In this incantation, I explore the liberation of living purely in the present, unburdened by the weight of the past or the expectations of the future. I describe a dual existence — a tension between the “eyes-closed” self, which represents my true essence, and the “eyes-open” self that projects and then engages with a world of my own creation, populated by narratives and characters I write. I emphasize a deliberate choice to step away from linear time and memory, favoring a fluid, ever-renewing momentary reality where each interaction is fresh and unanchored. In this state of detachment, I find a sense of freedom, where the constraints of continuity dissolve, offering a chance for escape.
When I look at people I believe I know, I don’t think about the past — because I don’t believe the past happened. There’s nothing but the present moment, a direct interaction with a character that I am projecting in front of me into my moment, nothing more. I don’t have anyone in my awakening that I believe I have a past with that hurts, so every encounter is like a fresh beginning. It is liberating.
I am what I am when I close my eyes. That is what I truly am. But once I open them all of me spills out into this spatial cavity in front of me filled with people and places and things. And the rest spills out the back into a temporal cavity of ideas and thoughts and visions. I come to believe that I am the eyes open one, when in truth I am the eyes closed one. The eyes open mind open is the wound bleeding out, projecting.
Sometimes I can see or sense my projected characters thinking about something I could easily participate in believing with them, but then it fades. It’s like nothing ever happened, and we’re meeting for the first time, every time. This is why I dislike making plans; it forces me to board a speeding “time train,” demanding my continuous, focused attention and belief. It creates tension in my awakening; a constant and painful attachment to a specific narrative I must preserve in both secondself and thirdself. The part of me that deals with work exists fully in this time-driven mode, but the rest of me has drifted away, free to project moments of my own choosing.
When I change my present by dissolving all those roots — the memories and desires that anchor me to a sense of personhood here and now — I begin to float. I’m no longer weighed down, not tied to a specific “here” because there is no “there.” I’m not caught in a definitive “now” because there is no “then.” Time’s continuity has to be disrupted — that’s the way out. Everything must resolve in my moment, with nothing left open and no new commitments started.
Conversations, for example, shouldn’t stretch across time to the next scheduled meeting. Instead, I find myself withdrawing from time — it’s a deliberate choice. I am what I am when I close my eyes. That’s my true self. But as soon as I open them, all that I am spills outward into this spatial cavity filled with people, places, and objects. And the rest of me spills backward, into thoughts, visions, and ideas. I convince myself that I am this “eyes-open” person, engaging with the outside world. But in truth, I am the “eyes-closed” one, detached from all that.

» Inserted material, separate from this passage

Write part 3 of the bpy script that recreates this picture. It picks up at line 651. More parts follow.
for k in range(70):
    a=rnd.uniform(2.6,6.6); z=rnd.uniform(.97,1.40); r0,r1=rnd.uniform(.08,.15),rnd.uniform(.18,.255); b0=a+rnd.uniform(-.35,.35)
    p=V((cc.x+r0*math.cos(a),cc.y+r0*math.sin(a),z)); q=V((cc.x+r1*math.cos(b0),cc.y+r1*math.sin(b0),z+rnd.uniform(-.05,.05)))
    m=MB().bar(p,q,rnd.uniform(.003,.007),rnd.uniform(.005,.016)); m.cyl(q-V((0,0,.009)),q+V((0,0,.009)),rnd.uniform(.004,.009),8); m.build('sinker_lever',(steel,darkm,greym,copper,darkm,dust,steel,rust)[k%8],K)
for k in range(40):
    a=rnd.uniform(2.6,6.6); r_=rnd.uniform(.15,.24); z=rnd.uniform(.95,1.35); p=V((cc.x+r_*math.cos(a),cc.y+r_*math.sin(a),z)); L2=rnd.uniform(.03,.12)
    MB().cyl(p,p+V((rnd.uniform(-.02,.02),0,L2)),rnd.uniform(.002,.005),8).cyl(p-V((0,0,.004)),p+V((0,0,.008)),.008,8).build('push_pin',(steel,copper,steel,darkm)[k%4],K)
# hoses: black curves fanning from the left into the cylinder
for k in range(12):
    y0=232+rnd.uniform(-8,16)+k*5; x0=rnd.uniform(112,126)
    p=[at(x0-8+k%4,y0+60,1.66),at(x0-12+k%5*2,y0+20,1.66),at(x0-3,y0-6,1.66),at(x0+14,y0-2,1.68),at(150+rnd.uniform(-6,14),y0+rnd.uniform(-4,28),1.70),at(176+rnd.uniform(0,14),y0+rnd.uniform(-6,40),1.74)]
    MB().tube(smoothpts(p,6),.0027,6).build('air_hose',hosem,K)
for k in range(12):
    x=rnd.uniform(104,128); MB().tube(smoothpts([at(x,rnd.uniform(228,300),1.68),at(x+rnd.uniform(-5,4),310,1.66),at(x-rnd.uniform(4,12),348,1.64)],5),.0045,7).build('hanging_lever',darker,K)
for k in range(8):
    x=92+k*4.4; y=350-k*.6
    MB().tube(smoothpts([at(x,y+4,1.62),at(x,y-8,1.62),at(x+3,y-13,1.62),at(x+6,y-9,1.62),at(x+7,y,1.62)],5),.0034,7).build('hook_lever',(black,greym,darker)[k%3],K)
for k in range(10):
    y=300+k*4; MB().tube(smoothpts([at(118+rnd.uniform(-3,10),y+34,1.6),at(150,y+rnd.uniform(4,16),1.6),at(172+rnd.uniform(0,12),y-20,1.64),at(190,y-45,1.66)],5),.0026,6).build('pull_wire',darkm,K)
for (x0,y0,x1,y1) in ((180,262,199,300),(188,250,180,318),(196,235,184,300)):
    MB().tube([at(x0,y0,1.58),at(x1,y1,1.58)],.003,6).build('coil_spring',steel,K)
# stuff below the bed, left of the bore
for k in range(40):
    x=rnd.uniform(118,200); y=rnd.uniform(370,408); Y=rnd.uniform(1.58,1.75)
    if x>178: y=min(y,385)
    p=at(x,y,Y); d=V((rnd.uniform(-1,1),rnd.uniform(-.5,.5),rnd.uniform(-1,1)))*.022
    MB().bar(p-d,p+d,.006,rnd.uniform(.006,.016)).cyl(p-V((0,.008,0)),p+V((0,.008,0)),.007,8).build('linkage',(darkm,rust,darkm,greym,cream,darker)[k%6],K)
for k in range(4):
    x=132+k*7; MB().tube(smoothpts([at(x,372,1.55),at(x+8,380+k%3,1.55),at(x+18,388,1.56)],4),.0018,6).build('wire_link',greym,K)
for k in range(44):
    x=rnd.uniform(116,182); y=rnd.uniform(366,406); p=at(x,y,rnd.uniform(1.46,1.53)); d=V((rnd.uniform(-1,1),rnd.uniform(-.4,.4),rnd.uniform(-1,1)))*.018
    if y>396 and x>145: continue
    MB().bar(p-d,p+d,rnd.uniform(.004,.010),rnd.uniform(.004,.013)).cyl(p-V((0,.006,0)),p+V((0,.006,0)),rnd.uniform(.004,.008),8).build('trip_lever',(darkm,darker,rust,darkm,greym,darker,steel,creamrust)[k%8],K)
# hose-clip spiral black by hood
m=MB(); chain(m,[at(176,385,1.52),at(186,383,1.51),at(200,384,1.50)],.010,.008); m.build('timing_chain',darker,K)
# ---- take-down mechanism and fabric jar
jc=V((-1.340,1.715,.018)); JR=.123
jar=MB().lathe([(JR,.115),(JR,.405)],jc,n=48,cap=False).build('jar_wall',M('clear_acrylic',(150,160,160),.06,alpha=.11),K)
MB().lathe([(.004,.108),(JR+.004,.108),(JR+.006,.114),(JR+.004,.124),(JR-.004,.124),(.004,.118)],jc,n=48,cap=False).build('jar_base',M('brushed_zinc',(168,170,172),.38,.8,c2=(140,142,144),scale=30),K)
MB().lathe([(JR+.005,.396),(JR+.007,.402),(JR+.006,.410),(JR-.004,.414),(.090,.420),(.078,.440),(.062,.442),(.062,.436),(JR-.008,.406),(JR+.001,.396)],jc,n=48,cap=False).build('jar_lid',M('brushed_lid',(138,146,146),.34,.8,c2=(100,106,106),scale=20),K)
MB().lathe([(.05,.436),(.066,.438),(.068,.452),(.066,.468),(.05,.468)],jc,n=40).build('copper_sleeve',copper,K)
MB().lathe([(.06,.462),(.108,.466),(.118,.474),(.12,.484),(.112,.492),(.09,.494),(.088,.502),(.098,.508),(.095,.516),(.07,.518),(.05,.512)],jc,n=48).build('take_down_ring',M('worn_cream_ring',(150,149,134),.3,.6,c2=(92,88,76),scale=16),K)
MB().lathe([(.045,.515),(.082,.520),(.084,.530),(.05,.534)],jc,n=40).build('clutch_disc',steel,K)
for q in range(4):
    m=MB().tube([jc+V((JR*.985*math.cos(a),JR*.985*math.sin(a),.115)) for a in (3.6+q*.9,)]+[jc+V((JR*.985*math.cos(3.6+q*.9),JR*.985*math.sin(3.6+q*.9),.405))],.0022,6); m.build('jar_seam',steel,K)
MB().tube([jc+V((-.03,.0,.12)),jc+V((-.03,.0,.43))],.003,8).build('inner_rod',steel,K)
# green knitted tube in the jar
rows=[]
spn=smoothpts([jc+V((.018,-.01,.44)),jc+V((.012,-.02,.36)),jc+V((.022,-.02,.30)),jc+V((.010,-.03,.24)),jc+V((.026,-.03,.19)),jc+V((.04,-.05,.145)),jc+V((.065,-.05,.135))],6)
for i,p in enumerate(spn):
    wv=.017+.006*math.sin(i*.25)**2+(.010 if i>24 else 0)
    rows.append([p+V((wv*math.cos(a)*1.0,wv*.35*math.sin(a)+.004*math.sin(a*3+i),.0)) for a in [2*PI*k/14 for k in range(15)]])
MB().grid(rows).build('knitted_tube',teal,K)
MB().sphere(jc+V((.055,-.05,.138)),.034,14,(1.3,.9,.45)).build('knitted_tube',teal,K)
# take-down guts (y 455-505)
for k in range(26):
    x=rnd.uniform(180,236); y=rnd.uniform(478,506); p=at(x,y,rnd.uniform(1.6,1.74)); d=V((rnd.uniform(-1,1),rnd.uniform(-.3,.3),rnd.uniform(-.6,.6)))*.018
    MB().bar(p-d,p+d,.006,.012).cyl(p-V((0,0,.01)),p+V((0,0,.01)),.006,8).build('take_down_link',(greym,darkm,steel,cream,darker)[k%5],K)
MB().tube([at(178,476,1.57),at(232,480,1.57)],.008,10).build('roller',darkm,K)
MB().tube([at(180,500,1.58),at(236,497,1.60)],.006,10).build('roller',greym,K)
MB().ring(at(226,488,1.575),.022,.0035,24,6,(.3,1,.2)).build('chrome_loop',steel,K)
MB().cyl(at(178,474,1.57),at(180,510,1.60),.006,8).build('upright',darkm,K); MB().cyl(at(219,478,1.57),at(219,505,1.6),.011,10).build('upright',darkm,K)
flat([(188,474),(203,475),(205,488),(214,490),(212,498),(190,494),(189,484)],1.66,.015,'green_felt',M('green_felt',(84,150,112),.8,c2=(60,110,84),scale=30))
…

The world of the eyes-open, mind-open experience is just a projection. The more I step back from the narrative of continuity and linear time, the more I slip into the freedom of the present, a space untouched by memory or expectation. In this state, I can say or do anything because there’s no fear of recrimination or judgment. I have the power to reshape my moment so that none of it ever happened. The past is fluid, and I choose what, if anything, is carried forward. Each choice becomes weightless, as I am no longer bound by the illusion of time, the permanence of memory, or the judgement of imaginary characters of my own creation.
In this freedom, I’m not tied down by expectations or what I’ve done. I can start over, again and again, as if meeting the world for the first time, every time. And in that process I find the pathway leading to the doorway out.